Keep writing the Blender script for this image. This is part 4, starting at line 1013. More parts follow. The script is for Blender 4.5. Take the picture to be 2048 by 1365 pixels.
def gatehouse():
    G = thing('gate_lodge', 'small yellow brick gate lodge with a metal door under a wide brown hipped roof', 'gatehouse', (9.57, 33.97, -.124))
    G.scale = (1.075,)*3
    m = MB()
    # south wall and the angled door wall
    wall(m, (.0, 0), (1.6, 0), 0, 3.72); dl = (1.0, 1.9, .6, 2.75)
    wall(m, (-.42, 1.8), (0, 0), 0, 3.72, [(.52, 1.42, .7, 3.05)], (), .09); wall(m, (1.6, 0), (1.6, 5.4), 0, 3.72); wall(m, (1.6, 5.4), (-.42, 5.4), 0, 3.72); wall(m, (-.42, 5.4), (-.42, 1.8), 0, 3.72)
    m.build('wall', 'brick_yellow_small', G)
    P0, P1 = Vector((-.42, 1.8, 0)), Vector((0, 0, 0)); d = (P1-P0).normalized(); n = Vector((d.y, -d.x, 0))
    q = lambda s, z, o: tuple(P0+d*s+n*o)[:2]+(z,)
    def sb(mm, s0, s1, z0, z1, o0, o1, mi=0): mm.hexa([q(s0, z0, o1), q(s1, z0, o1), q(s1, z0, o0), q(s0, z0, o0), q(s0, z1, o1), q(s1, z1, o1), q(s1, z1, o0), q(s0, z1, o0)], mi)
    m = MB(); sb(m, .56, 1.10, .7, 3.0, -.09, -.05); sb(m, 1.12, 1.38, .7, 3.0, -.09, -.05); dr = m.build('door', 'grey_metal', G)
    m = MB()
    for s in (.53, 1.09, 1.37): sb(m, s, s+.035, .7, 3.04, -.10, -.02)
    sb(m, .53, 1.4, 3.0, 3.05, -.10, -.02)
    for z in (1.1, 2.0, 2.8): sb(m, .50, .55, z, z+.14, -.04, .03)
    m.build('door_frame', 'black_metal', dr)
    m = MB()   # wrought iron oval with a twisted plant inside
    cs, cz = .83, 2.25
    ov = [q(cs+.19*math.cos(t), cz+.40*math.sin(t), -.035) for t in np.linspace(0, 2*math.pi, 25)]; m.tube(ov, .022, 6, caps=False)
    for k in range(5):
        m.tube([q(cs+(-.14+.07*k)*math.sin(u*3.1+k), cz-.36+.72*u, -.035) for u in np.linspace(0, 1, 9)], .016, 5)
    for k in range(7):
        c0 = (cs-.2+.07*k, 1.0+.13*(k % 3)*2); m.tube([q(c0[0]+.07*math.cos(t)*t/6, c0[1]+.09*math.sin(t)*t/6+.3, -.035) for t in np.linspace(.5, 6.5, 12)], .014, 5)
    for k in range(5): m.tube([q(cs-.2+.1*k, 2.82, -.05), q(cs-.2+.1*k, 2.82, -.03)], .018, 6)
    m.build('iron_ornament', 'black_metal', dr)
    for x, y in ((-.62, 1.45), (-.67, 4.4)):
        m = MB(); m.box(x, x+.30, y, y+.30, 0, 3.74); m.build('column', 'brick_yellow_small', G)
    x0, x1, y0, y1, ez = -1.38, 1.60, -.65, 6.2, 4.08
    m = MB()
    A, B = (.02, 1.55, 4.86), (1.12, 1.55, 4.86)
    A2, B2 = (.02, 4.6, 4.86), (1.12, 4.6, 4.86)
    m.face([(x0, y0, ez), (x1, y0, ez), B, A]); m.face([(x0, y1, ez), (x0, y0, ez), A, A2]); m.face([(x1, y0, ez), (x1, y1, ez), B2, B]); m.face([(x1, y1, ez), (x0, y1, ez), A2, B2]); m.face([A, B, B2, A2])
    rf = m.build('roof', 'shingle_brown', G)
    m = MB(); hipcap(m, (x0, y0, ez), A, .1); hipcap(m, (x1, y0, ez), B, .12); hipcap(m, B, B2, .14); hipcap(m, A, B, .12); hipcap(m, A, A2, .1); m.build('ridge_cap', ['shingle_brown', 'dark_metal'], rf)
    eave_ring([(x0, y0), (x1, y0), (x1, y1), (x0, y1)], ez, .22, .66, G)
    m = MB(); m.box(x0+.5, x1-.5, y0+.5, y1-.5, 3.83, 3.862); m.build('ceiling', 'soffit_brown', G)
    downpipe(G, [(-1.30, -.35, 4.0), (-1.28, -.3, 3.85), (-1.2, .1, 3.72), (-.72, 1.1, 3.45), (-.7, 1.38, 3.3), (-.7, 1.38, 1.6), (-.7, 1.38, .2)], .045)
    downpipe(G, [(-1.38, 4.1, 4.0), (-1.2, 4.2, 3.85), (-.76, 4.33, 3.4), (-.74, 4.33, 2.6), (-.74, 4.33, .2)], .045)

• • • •

Problem -> Exactly reproduce every line of the data above.

Exercise response ->
Keep writing the Blender script for this image. This is part 4, starting at line 1013. More parts follow. The script is for Blender 4.5. Take the picture to be 2048 by 1365 pixels.
def gatehouse():
    G = thing('gate_lodge', 'small yellow brick gate lodge with a metal door under a wide brown hipped roof', 'gatehouse', (9.57, 33.97, -.124))
    G.scale = (1.075,)*3
    m = MB()
    # south wall and the angled door wall
    wall(m, (.0, 0), (1.6, 0), 0, 3.72); dl = (1.0, 1.9, .6, 2.75)
    wall(m, (-.42, 1.8), (0, 0), 0, 3.72, [(.52, 1.42, .7, 3.05)], (), .09); wall(m, (1.6, 0), (1.6, 5.4), 0, 3.72); wall(m, (1.6, 5.4), (-.42, 5.4), 0, 3.72); wall(m, (-.42, 5.4), (-.42, 1.8), 0, 3.72)
    m.build('wall', 'brick_yellow_small', G)
    P0, P1 = Vector((-.42, 1.8, 0)), Vector((0, 0, 0)); d = (P1-P0).normalized(); n = Vector((d.y, -d.x, 0))
    q = lambda s, z, o: tuple(P0+d*s+n*o)[:2]+(z,)
    def sb(mm, s0, s1, z0, z1, o0, o1, mi=0): mm.hexa([q(s0, z0, o1), q(s1, z0, o1), q(s1, z0, o0), q(s0, z0, o0), q(s0, z1, o1), q(s1, z1, o1), q(s1, z1, o0), q(s0, z1, o0)], mi)
    m = MB(); sb(m, .56, 1.10, .7, 3.0, -.09, -.05); sb(m, 1.12, 1.38, .7, 3.0, -.09, -.05); dr = m.build('door', 'grey_metal', G)
    m = MB()
    for s in (.53, 1.09, 1.37): sb(m, s, s+.035, .7, 3.04, -.10, -.02)
    sb(m, .53, 1.4, 3.0, 3.05, -.10, -.02)
    for z in (1.1, 2.0, 2.8): sb(m, .50, .55, z, z+.14, -.04, .03)
    m.build('door_frame', 'black_metal', dr)
    m = MB()   # wrought iron oval with a twisted plant inside
    cs, cz = .83, 2.25
    ov = [q(cs+.19*math.cos(t), cz+.40*math.sin(t), -.035) for t in np.linspace(0, 2*math.pi, 25)]; m.tube(ov, .022, 6, caps=False)
    for k in range(5):
        m.tube([q(cs+(-.14+.07*k)*math.sin(u*3.1+k), cz-.36+.72*u, -.035) for u in np.linspace(0, 1, 9)], .016, 5)
    for k in range(7):
        c0 = (cs-.2+.07*k, 1.0+.13*(k % 3)*2); m.tube([q(c0[0]+.07*math.cos(t)*t/6, c0[1]+.09*math.sin(t)*t/6+.3, -.035) for t in np.linspace(.5, 6.5, 12)], .014, 5)
    for k in range(5): m.tube([q(cs-.2+.1*k, 2.82, -.05), q(cs-.2+.1*k, 2.82, -.03)], .018, 6)
    m.build('iron_ornament', 'black_metal', dr)
    for x, y in ((-.62, 1.45), (-.67, 4.4)):
        m = MB(); m.box(x, x+.30, y, y+.30, 0, 3.74); m.build('column', 'brick_yellow_small', G)
    x0, x1, y0, y1, ez = -1.38, 1.60, -.65, 6.2, 4.08
    m = MB()
    A, B = (.02, 1.55, 4.86), (1.12, 1.55, 4.86)
    A2, B2 = (.02, 4.6, 4.86), (1.12, 4.6, 4.86)
    m.face([(x0, y0, ez), (x1, y0, ez), B, A]); m.face([(x0, y1, ez), (x0, y0, ez), A, A2]); m.face([(x1, y0, ez), (x1, y1, ez), B2, B]); m.face([(x1, y1, ez), (x0, y1, ez), A2, B2]); m.face([A, B, B2, A2])
    rf = m.build('roof', 'shingle_brown', G)
    m = MB(); hipcap(m, (x0, y0, ez), A, .1); hipcap(m, (x1, y0, ez), B, .12); hipcap(m, B, B2, .14); hipcap(m, A, B, .12); hipcap(m, A, A2, .1); m.build('ridge_cap', ['shingle_brown', 'dark_metal'], rf)
    eave_ring([(x0, y0), (x1, y0), (x1, y1), (x0, y1)], ez, .22, .66, G)
    m = MB(); m.box(x0+.5, x1-.5, y0+.5, y1-.5, 3.83, 3.862); m.build('ceiling', 'soffit_brown', G)
    downpipe(G, [(-1.30, -.35, 4.0), (-1.28, -.3, 3.85), (-1.2, .1, 3.72), (-.72, 1.1, 3.45), (-.7, 1.38, 3.3), (-.7, 1.38, 1.6), (-.7, 1.38, .2)], .045)
    downpipe(G, [(-1.38, 4.1, 4.0), (-1.2, 4.2, 3.85), (-.76, 4.33, 3.4), (-.74, 4.33, 2.6), (-.74, 4.33, .2)], .045)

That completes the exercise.